■ What is needed ■
Each line below should be reproduced without any alteration.

■ Data excerpt ■
____________________

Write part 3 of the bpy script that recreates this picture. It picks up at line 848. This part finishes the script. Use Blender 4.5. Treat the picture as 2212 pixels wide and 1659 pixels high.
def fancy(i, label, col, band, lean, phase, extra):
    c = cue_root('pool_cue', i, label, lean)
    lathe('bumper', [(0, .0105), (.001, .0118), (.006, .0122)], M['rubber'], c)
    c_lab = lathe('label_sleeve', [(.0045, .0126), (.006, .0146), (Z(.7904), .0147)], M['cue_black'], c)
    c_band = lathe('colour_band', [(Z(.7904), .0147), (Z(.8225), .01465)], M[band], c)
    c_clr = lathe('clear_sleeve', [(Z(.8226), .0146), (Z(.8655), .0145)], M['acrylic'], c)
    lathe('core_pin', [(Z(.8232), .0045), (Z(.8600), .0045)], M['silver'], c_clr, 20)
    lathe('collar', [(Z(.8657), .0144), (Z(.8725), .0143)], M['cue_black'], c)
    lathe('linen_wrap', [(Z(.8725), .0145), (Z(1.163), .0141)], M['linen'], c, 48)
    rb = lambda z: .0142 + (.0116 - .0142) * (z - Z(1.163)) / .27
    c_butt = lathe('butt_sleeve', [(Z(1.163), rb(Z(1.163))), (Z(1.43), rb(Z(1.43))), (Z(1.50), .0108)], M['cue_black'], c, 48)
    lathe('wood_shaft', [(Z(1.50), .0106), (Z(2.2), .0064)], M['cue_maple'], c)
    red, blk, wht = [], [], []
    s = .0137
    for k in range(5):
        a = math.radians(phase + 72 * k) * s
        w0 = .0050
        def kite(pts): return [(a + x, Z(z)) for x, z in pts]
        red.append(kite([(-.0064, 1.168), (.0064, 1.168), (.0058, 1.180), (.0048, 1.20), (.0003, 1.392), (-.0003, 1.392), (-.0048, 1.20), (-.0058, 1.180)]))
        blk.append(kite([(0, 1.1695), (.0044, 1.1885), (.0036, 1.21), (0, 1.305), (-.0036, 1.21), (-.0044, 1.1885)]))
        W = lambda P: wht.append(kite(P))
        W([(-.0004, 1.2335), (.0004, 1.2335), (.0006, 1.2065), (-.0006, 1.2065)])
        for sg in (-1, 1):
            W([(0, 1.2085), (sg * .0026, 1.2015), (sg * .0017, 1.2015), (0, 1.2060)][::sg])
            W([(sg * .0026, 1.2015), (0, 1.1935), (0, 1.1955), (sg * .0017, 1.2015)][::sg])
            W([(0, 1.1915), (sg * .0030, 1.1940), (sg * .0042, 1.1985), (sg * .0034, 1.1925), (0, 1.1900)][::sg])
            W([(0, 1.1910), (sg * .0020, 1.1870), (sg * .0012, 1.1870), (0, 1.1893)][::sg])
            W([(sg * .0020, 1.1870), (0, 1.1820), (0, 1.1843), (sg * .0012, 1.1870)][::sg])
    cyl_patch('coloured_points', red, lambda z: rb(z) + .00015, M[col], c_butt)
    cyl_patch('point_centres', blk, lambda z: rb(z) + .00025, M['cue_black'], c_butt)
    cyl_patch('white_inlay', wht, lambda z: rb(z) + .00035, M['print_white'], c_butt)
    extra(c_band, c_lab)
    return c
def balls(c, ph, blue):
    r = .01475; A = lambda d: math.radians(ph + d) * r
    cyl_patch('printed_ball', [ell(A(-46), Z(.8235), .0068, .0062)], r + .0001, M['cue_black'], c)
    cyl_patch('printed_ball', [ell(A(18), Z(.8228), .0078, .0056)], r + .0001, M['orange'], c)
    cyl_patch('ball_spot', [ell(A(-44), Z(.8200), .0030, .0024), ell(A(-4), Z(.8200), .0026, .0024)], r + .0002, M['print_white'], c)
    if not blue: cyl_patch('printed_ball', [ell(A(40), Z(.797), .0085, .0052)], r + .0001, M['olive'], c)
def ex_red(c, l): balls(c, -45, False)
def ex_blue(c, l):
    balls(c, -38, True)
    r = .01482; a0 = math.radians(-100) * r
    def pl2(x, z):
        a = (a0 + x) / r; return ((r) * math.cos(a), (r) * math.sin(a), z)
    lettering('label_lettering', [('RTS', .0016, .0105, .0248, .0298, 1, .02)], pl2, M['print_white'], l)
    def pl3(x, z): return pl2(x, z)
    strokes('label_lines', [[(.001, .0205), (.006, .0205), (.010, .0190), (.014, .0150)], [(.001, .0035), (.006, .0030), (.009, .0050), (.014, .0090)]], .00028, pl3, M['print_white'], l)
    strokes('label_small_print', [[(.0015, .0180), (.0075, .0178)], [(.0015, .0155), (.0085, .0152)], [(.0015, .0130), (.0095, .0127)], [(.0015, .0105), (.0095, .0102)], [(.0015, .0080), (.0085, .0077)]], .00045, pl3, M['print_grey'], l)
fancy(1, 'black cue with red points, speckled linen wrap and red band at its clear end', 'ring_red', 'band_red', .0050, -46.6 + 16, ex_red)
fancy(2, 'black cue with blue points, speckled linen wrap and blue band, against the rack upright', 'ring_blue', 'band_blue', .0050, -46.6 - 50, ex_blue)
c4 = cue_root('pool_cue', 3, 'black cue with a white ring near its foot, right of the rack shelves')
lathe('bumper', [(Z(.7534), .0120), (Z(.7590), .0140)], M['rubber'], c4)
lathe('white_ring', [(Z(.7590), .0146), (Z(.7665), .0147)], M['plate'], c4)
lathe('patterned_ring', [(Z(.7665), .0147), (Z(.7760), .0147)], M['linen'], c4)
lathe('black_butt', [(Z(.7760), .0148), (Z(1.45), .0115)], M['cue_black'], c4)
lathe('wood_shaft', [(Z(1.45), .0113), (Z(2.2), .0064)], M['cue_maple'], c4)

____________________

■ Task result ■
Write part 3 of the bpy script that recreates this picture. It picks up at line 848. This part finishes the script. Use Blender 4.5. Treat the picture as 2212 pixels wide and 1659 pixels high.
def fancy(i, label, col, band, lean, phase, extra):
    c = cue_root('pool_cue', i, label, lean)
    lathe('bumper', [(0, .0105), (.001, .0118), (.006, .0122)], M['rubber'], c)
    c_lab = lathe('label_sleeve', [(.0045, .0126), (.006, .0146), (Z(.7904), .0147)], M['cue_black'], c)
    c_band = lathe('colour_band', [(Z(.7904), .0147), (Z(.8225), .01465)], M[band], c)
    c_clr = lathe('clear_sleeve', [(Z(.8226), .0146), (Z(.8655), .0145)], M['acrylic'], c)
    lathe('core_pin', [(Z(.8232), .0045), (Z(.8600), .0045)], M['silver'], c_clr, 20)
    lathe('collar', [(Z(.8657), .0144), (Z(.8725), .0143)], M['cue_black'], c)
    lathe('linen_wrap', [(Z(.8725), .0145), (Z(1.163), .0141)], M['linen'], c, 48)
    rb = lambda z: .0142 + (.0116 - .0142) * (z - Z(1.163)) / .27
    c_butt = lathe('butt_sleeve', [(Z(1.163), rb(Z(1.163))), (Z(1.43), rb(Z(1.43))), (Z(1.50), .0108)], M['cue_black'], c, 48)
    lathe('wood_shaft', [(Z(1.50), .0106), (Z(2.2), .0064)], M['cue_maple'], c)
    red, blk, wht = [], [], []
    s = .0137
    for k in range(5):
        a = math.radians(phase + 72 * k) * s
        w0 = .0050
        def kite(pts): return [(a + x, Z(z)) for x, z in pts]
        red.append(kite([(-.0064, 1.168), (.0064, 1.168), (.0058, 1.180), (.0048, 1.20), (.0003, 1.392), (-.0003, 1.392), (-.0048, 1.20), (-.0058, 1.180)]))
        blk.append(kite([(0, 1.1695), (.0044, 1.1885), (.0036, 1.21), (0, 1.305), (-.0036, 1.21), (-.0044, 1.1885)]))
        W = lambda P: wht.append(kite(P))
        W([(-.0004, 1.2335), (.0004, 1.2335), (.0006, 1.2065), (-.0006, 1.2065)])
        for sg in (-1, 1):
            W([(0, 1.2085), (sg * .0026, 1.2015), (sg * .0017, 1.2015), (0, 1.2060)][::sg])
            W([(sg * .0026, 1.2015), (0, 1.1935), (0, 1.1955), (sg * .0017, 1.2015)][::sg])
            W([(0, 1.1915), (sg * .0030, 1.1940), (sg * .0042, 1.1985), (sg * .0034, 1.1925), (0, 1.1900)][::sg])
            W([(0, 1.1910), (sg * .0020, 1.1870), (sg * .0012, 1.1870), (0, 1.1893)][::sg])
            W([(sg * .0020, 1.1870), (0, 1.1820), (0, 1.1843), (sg * .0012, 1.1870)][::sg])
    cyl_patch('coloured_points', red, lambda z: rb(z) + .00015, M[col], c_butt)
    cyl_patch('point_centres', blk, lambda z: rb(z) + .00025, M['cue_black'], c_butt)
    cyl_patch('white_inlay', wht, lambda z: rb(z) + .00035, M['print_white'], c_butt)
    extra(c_band, c_lab)
    return c
def balls(c, ph, blue):
    r = .01475; A = lambda d: math.radians(ph + d) * r
    cyl_patch('printed_ball', [ell(A(-46), Z(.8235), .0068, .0062)], r + .0001, M['cue_black'], c)
    cyl_patch('printed_ball', [ell(A(18), Z(.8228), .0078, .0056)], r + .0001, M['orange'], c)
    cyl_patch('ball_spot', [ell(A(-44), Z(.8200), .0030, .0024), ell(A(-4), Z(.8200), .0026, .0024)], r + .0002, M['print_white'], c)
    if not blue: cyl_patch('printed_ball', [ell(A(40), Z(.797), .0085, .0052)], r + .0001, M['olive'], c)
def ex_red(c, l): balls(c, -45, False)
def ex_blue(c, l):
    balls(c, -38, True)
    r = .01482; a0 = math.radians(-100) * r
    def pl2(x, z):
        a = (a0 + x) / r; return ((r) * math.cos(a), (r) * math.sin(a), z)
    lettering('label_lettering', [('RTS', .0016, .0105, .0248, .0298, 1, .02)], pl2, M['print_white'], l)
    def pl3(x, z): return pl2(x, z)
    strokes('label_lines', [[(.001, .0205), (.006, .0205), (.010, .0190), (.014, .0150)], [(.001, .0035), (.006, .0030), (.009, .0050), (.014, .0090)]], .00028, pl3, M['print_white'], l)
    strokes('label_small_print', [[(.0015, .0180), (.0075, .0178)], [(.0015, .0155), (.0085, .0152)], [(.0015, .0130), (.0095, .0127)], [(.0015, .0105), (.0095, .0102)], [(.0015, .0080), (.0085, .0077)]], .00045, pl3, M['print_grey'], l)
fancy(1, 'black cue with red points, speckled linen wrap and red band at its clear end', 'ring_red', 'band_red', .0050, -46.6 + 16, ex_red)
fancy(2, 'black cue with blue points, speckled linen wrap and blue band, against the rack upright', 'ring_blue', 'band_blue', .0050, -46.6 - 50, ex_blue)
c4 = cue_root('pool_cue', 3, 'black cue with a white ring near its foot, right of the rack shelves')
lathe('bumper', [(Z(.7534), .0120), (Z(.7590), .0140)], M['rubber'], c4)
lathe('white_ring', [(Z(.7590), .0146), (Z(.7665), .0147)], M['plate'], c4)
lathe('patterned_ring', [(Z(.7665), .0147), (Z(.7760), .0147)], M['linen'], c4)
lathe('black_butt', [(Z(.7760), .0148), (Z(1.45), .0115)], M['cue_black'], c4)
lathe('wood_shaft', [(Z(1.45), .0113), (Z(2.2), .0064)], M['cue_maple'], c4)